** Exercise directions **
Pull out every line in the data that has the string "starting" in it.

** Records to use **

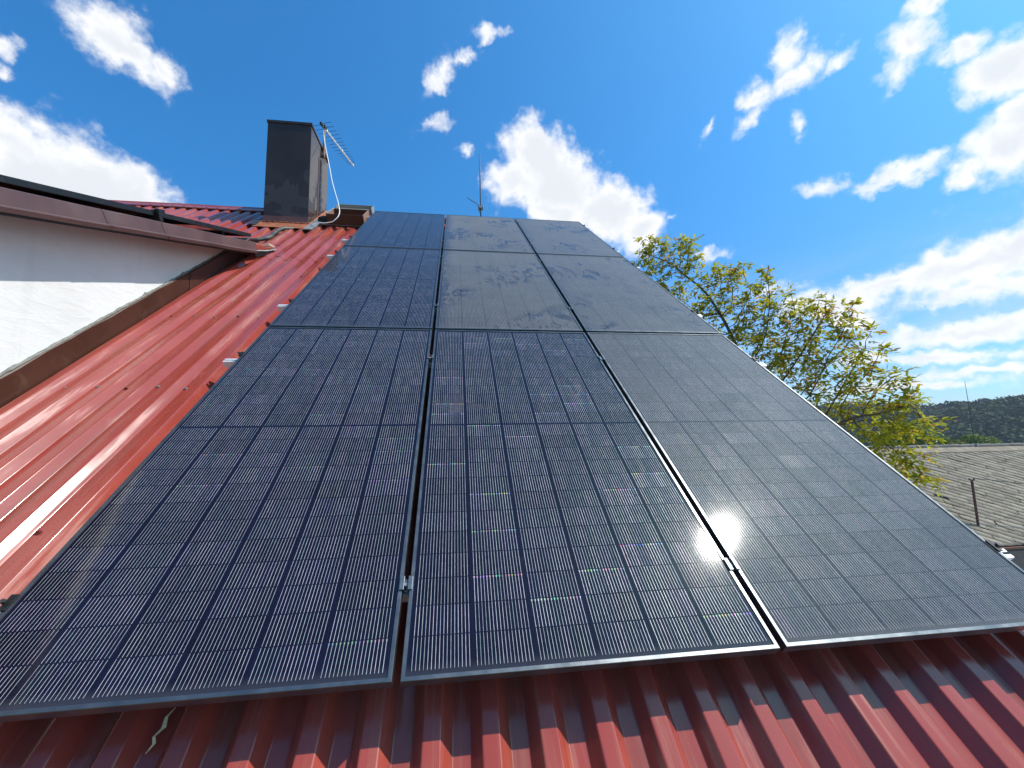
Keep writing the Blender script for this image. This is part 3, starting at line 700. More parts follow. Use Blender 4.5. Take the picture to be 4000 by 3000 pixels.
# ------------------------------------------------------------------ solar panels
PW, PL, LIP = 1.134, 2.278, .0115
def frame_mb(w, l, hgt=.035):
    m = MB(); c = .0012
    rings = [(.026, -hgt), (0, -hgt), (0, -c), (c, 0), (LIP, 0), (LIP + .0006, -.0032)]
    for (i, n) in rings:
        for (x, y) in ((i, i), (w - i, i), (w - i, l - i), (i, l - i)): m.v.append((x, y, n))
    for r in range(len(rings) - 1):
        for k in range(4):
            a, b = r * 4 + k, r * 4 + (k + 1) % 4
            m.f.append((a, b, b + 4, a + 4))
    return m
def solar_panel(origin, rot, w, l, gmat, label, group, fmat=None):
    root = empty('solar_panel', origin, label, 'solar panel', group); root.rotation_euler = rot
    fr = frame_mb(w, l).build('frame', fmat or BLACKALU, root)
    m = MB(); e = LIP + .0004
    m.slab([(e, e, -.0034), (w - e, e, -.0034), (w - e, l - e, -.0034), (e, l - e, -.0034)], (0, 0, -.005)); m.build('glass', gmat, root)
    m = MB(); m.box2((w / 2 - .06, l * .5 - .02, -.026), (w / 2 + .06, l * .5 + .02, -.0086)); m.build('junction_box', BLACKMAT, root)
    return root
G, GR = .024, .024
DU = [[0.0001, -0.0004, -0.0012], [-0.0001, -0.0005, 0.0016], [-0.0012, 0.0012, 0.0004]]
DV = [[-0.0030, -0.0026, 0.0023], [-0.0050, -0.0004, 0.0063], [-0.0027, 0.0015, 0.0036]]
GL = {  # (column, row): dust, wiped, smudge, wire, edge, warm
    (0, 0): (.010, 0, .10, 1.0, 0, 0), (0, 1): (.008, .0, .10, .8, 0, 0), (0, 2): (.008, .0, .05, .6, 0, 0),
    (1, 0): (.010, 0, .12, 1.0, 0, 0), (1, 1): (.200, 1.2, 0, .8, .9, .25), (1, 2): (.190, 1.25, 0, .6, 1.0, .15),
    (2, 0): (.170, .12, .06, .85, .0, 0), (2, 1): (.175, .9, 0, .7, .3, 0), (2, 2): (.165, 1.25, 0, .6, .5, 0)}
PLAB = {
    (0, 0): 'clean dark solar panel in the lower left corner of the nine-panel array',
    (1, 0): 'dark solar panel with the left half of the sun glint, middle of the bottom row',
    (2, 0): 'dusty grey solar panel at the lower right, bright sun glint beside its left edge',
    (0, 1): 'clean blue-black solar panel in the middle of the left column',
    (1, 1): 'dusty grey solar panel with finger wipes in the centre of the array',
    (2, 1): 'dusty panel in the middle of the right column, walnut branches beside its right edge',
    (0, 2): 'clean deep blue solar panel at the top left, next to the roof hatch',
    (1, 2): 'dusty smeared solar panel at the middle of the top row, below the lightning rod',
    (2, 2): 'dusty panel with long blue wipe marks at the top right of the array'}
FLASH = {(0, 0): .20, (1, 0): .50, (0, 1): .20}
for (c, r), (tau, wip, smg, wire, edge, warm) in GL.items():
    u = (c - 1) * (PW + G) + DU[c][r]; v = r * (PL + GR) + DV[c][r]
    gm = panel_glass('panel_glass_%d' % (c * 3 + r), tau, wip, 1.37 * (c * 3 + r) + .61, smg, wire, edge, warm, FLASH.get((c, r), 0))
    solar_panel(uvn(u, v, 0), (TH, 0, 0), PW, PL, gm, PLAB[(c, r)], 'solar panels on the main roof')

# mounting rails with their clamps
def rail_section(m, u0, u1, v, n, s=.040):
    """hollow profile with an open slot on top, drawn as two webs, a floor and two flanges"""
    w = s / 2
    m.box2((u0, v - w, n - s), (u1, v + w, n - s + .004)); m.box2((u0, v - w, n - s + .004), (u1, v - w + .003, n - .003)); m.box2((u0, v + w - .003, n - s + .004), (u1, v + w, n - .003))
    m.box2((u0, v - w, n - .003), (u1, v - .006, n)); m.box2((u0, v + .006, n - .003), (u1, v + w, n)); m.box2((u0 + .002, v - w + .003, n - .022), (u1 - .002, v + w - .003, n - .018))
def mid_clamp(u, v, parent):
    m = MB(); q = .046
    for s in (-1, 1):
        a, b = sorted((u + s * .0065, u + s * .0205)); m.box2((a, v - q / 2, .0015), (b, v + q / 2, .0050))
        a, b = sorted((u + s * .0065, u + s * .0095)); m.box2((a, v - q / 2 + .004, -.022), (b, v + q / 2 + .004, .0014))
    m.box2((u - .0064, v - q / 2 + .004, -.022), (u + .0064, v + q / 2 + .004, -.019))
    o = tilt(m.build('clamp', CLAMP, parent, bevel=.0006))
    m = MB(); m.tube([(u, v, -.0188), (u, v, -.004)], .0066, 12); m.tube([(u, v, -.0039), (u, v, -.0034)], .0035, 6); m.build('bolt', STEEL, o)
def end_clamp(u, v, s, parent):
    m = MB(); q = .05
    a, b = sorted((u, u + s * .022)); m.box2((a, v - q / 2, -.034), (b, v + q / 2, -.030)); a, b = sorted((u + s * .001, u + s * .005)); m.box2((a, v - q / 2, -.0299), (b, v + q / 2, .0014))
    a, b = sorted((u - s * .009, u + s * .012)); m.box2((a, v - q / 2, .0015), (b, v + q / 2, .0052))
    o = tilt(m.build('clamp', BLACKMAT, parent, bevel=.0006))
    m = MB(); m.tube([(u + s * .013, v, -.029), (u + s * .013, v, .009)], .0055, 8); m.tube([(u + s * .013, v, .009), (u + s * .013, v, .014)], .008, 6); m.build('bolt', DARKSTEEL, o)
RLAB = ['silver mounting rail under the lower part of the bottom panel row, nearest the camera',
        'silver mounting rail under the upper part of the bottom panel row',
        'silver mounting rail under the lower part of the middle panel row',
        'silver mounting rail under the upper part of the middle panel row',
        'silver mounting rail under the lower part of the top panel row, below the hatch',
        'silver mounting rail under the upper end of the top panel row, beside the hatch box']
for i, v in enumerate((.280, 1.850, 2.765, 4.270, 5.010, 6.546)):
    root = empty('mounting_rail', uvn(0, 0, 0), RLAB[i], 'mounting rail', 'aluminium rails under the solar panels')
    m = MB(); rail_section(m, -1.266, 2.386, v, -.0355); tilt(m.build('rail_profile', ALU, root))
    for u in (-1.0, -.35, .31, .96, 1.62, 2.2):
        kk = .4346 + round((u - .4346) / PER) * PER - TOPW / 2
        m = MB(); m.box2((kk - .015, v - .015, NT_ + .005), (kk + .015, v + .015, -.0757)); m.box2((kk - .03, v - .05, NT_ + .0012), (kk + .03, v + .05, NT_ + .006))
        tilt(m.build('roof_bracket', STEEL, root))
    mid_clamp(-G / 2, v, root); mid_clamp(PW + G / 2, v, root)
    end_clamp(-PW - G - .001, v + .012, -1, root); end_clamp(2 * PW + G + .001, v + .012, 1, root)

# black panels lying on the dormer roof
DGL = panel_glass('dormer_panel_glass', .03, 0, 21.3)
PA = math.atan(.4255)
def dorm(y): return 1.620 + .4255 * y
BLKFR = simple('black_panel_frame', (.014, .016, .017), .42, .3, var=.15, scale=12, grime=(40, (.06, .065, .065), .4))
for (y1, w, l, lab) in ((2.461, 1.134, 2.278, 'long black solar panel on the dormer roof, seen edge-on above the brown verge'),
                        (3.373, 1.65, .985, 'short black panel at the upper end of the dormer roof, corner near the chimney')):
    y0 = y1 - l * math.cos(PA)
    solar_panel((-2.130 - w, y0, dorm(y0)), (PA, 0, 0), w, l, DGL, lab, 'solar panels on the dormer roof', BLKFR)
root = empty('mounting_rail', (0, 0, 0), 'dark mounting rail on the dormer roof with an end clamp at the panel edge', 'mounting rail')
RX = Matrix.Rotation(PA, 3, 'X')
m = MB(); m.box((-2.72, 2.02, dorm(2.02) - .058), (1.24, .04, .036), RX); m.build('rail_profile', BLACKMAT, root)
m = MB(); m.box((-2.112, 2.02, dorm(2.02) - .012), (.028, .075, .055), RX); m.box((-2.130, 2.02, dorm(2.02) + .006), (.055, .075, .006), RX); m.build('clamp', BLKFR, root, bevel=.002)
m = MB(); m.box((-2.72, .85, dorm(.85) - .058), (1.24, .04, .036), RX); m.build('rail_profile', BLACKMAT, root)
m = MB(); m.box((-2.90, 2.95, dorm(2.95) - .058), (1.45, .04, .036), RX); m.build('rail_profile', BLACKMAT, root)

# ------------------------------------------------------------------ aerial, cables, lightning rod
ANT = empty('tv_antenna', (-2.028, 5.30, 5.45), 'silver log-periodic TV aerial on a short mast beside the chimney', 'antenna')
def inw(o): o.location = -Vector((-2.028, 5.30, 5.45)); return o
MASTM = simple('rusty_mast', (.22, .13, .10), .55, .3, var=.3, scale=20)
m = MB(); m.tube([(-2.026, 5.30, 5.465), (-2.026, 5.30, 6.035)], .019, 12); inw(m.build('mast', MASTM, ANT, smooth=False))
m = MB(); m.box2((-2.07, 5.285, 5.62), (-2.046, 5.315, 5.66)); m.box2((-2.07, 5.285, 5.48), (-2.046, 5.315, 5.52)); m.box2((-2.05, 5.278, 5.475), (-2.012, 5.322, 5.492)); inw(m.build('wall_bracket', DARKSTEEL, ANT))
B0 = Vector((-2.055, 5.235, 6.020)); B1 = Vector((-1.793, 6.175, 6.020)); bd = (B1 - B0).normalized(); ed = Vector((bd.y, -bd.x, 0))
RB = Matrix((ed, bd, Vector((0, 0, 1)))).transposed()
m = MB(); mid = (B0 + B1) / 2; L = (B1 - B0).length
m.box(mid + Vector((0, 0, .012)), (.014, L, .009), RB); m.box(mid - Vector((0, 0, .012)), (.014, L, .009), RB); inw(m.build('boom', ALU, ANT))
m = MB(); m.box(B0 + bd * (L * .62), (.026, .022, .044), RB); m.box(B1 + bd * .01, (.026, .022, .044), RB); m.box(B0 + bd * .09, (.03, .10, .05), RB); inw(m.build('spacer', WHITEPVC, ANT))
m = MB(); m.box(Vector((-2.026, 5.30, 6.02)), (.05, .06, .05), RB); m.box(B0, (.035, .06, .04), RB); inw(m.build('clamp', DARKSTEEL, ANT))
for i in range(14):
    s = i / 13; p = B0 + bd * (L * (.00 + .96 * (1 - (1 - s) ** 1.25))); hl = .175 * (1 - .60 * s)
    m = MB(); sg = 1 if i % 2 else -1
    m.tube([p + Vector((0, 0, .010 * sg)), p + ed * hl * sg + Vector((0, 0, .010 * sg))], .0035, 6); m.tube([p + Vector((0, 0, -.010 * sg)), p - ed * hl * sg + Vector((0, 0, -.010 * sg))], .0035, 6)
    inw(m.build('element', DARKSTEEL, ANT))

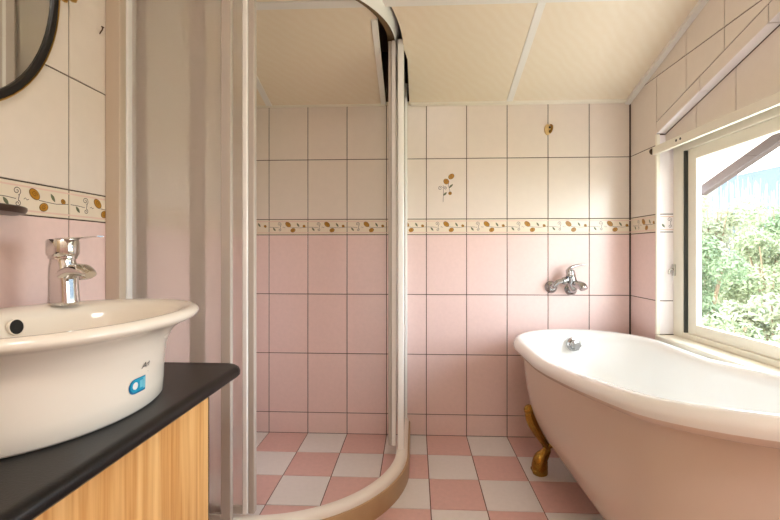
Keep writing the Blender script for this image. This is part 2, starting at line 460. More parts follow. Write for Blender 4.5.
# wall slabs (thickness 0.17): far strip, under the window, above the lintel, near part
def ctop(y): return ceil_z(y) + 0.3
mb.prism([(-YB, -0.05), (-YRV, -0.05), (-YRV, ctop(YRV)), (-YB, ctop(YB))], P, -0.17, 0, 0)
mb.prism([(-YRV, -0.05), (-YN, -0.05), (-YN, ZS - 0.02), (-YRV, ZS - 0.02)], P, -0.17, 0, 0)
mb.prism([(-YRV, lint_lo(YRV) + 0.004), (-YN, lint_lo(YN) + 0.004), (-YN, ctop(YN)), (-YRV, ctop(YRV))], P, -0.17, 0, 0)
mb.prism([(-YN, -0.05), (-YF + 0.1, -0.05), (-YF + 0.1, ctop(YF)), (-YN, ctop(YN))], P, -0.17, 0, 0)
tiled(mb, P, ue[:2], [ceilhp])
win = [(1, 0, -YN), (-1, 0, YRV)]
tiled(mb, P, ue[1:], win + [(0, 1, ZS - 0.022)])
tiled(mb, P, ue[1:], win + [ceilhp, (0.30, -1, -(1.486 + 0.30 * YRV))])
tiled(mb, P, ue[1:], [ceilhp, (-1, 0, YN)])
ornament(mb, P, -YRV - 0.2, -YB + 0.006, -YRV - 0.002)
for k in range(8, 15): ornament(mb, P, -YRV + 0.2 * k, -YN, 0.99)
stripes(mb, P, -YB, -YRV); stripes(mb, P, -YN, 1.0)
# sloping course of trim tiles along the lintel, with its underside
y = YRV; first = True
while y > YN + 0.01:
    y2 = max(YN, y - (0.277 if first else 0.30)); first = False
    add_tile(mb, P, [(-y, lint_lo(y)), (-y2, lint_lo(y2)), (-y2, lint_hi(y2)), (-y, lint_hi(y))], 2)
    Pu = lambda u, v, w: (v, -u, lint_lo(-u) + 0.003 - w)
    add_tile(mb, Pu, [(-y, XR - 0.003), (-y2, XR - 0.003), (-y2, XW), (-y, XW)], 9)  # underside tile paled for light bounced up from the window
    y = y2
# recess face above the window
Pw = lambda u, v, w: (XW - w, -u, v)
mb.prism([(-YRV, 1.372), (-YN, 1.372), (-YN, lint_lo(YN) + 0.003), (-YRV, lint_lo(YRV) + 0.003)], Pw, -0.13, 0, 0)
tiled(mb, Pw, ue[1:], win + [(0.0, -1, -1.376), (-0.29, 1, 1.434 + 0.29 * YRV - 0.002)])
# far reveal of the recess, facing the camera (u = x)
Pr = lambda u, v, w: (u, YRV - w, v)
tiled(mb, Pr, [XR - 0.003, XG + 0.02], [(0, -1, -ZS), (0, 1, 1.43)], field=9)  # every row of the reveal paled for the daylight on it
ornament(mb, Pr, XR - 0.003, XR, XG + 0.02); stripes(mb, Pr, XR, XG + 0.02)
Pn = lambda u, v, w: (u, YN + w, v)
tiled(mb, Pn, [XR - 0.003, XG + 0.02], [(0, -1, -ZS), (0, 1, 1.43)])
struct(mb.build('wall_right', TMATS), 'tiled right wall with the recessed window', 'wall')
# bright corner bead on the reveal edge and the window sill slab
mb = MB(); mb.box(XR - 0.006, XR + 0.010, YRV - 0.007, YRV + 0.004, ZS, 1.432)
struct(mb.build('trim_1', M['cream_plastic'], bevel=0.003), 'rounded bead on the window recess corner', 'trim')
mb = MB(); mb.box(XR - 0.012, XG + 0.05, YN, YRV - 0.004, ZS - 0.022, ZS)
struct(mb.build('trim_2', M['cream_plastic'], bevel=0.005), 'cream window sill above the bathtub', 'sill')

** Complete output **
Keep writing the Blender script for this image. This is part 3, starting at line 700. More parts follow. Use Blender 4.5. Take the picture to be 4000 by 3000 pixels.
Keep writing the Blender script for this image. This is part 2, starting at line 460. More parts follow. Write for Blender 4.5.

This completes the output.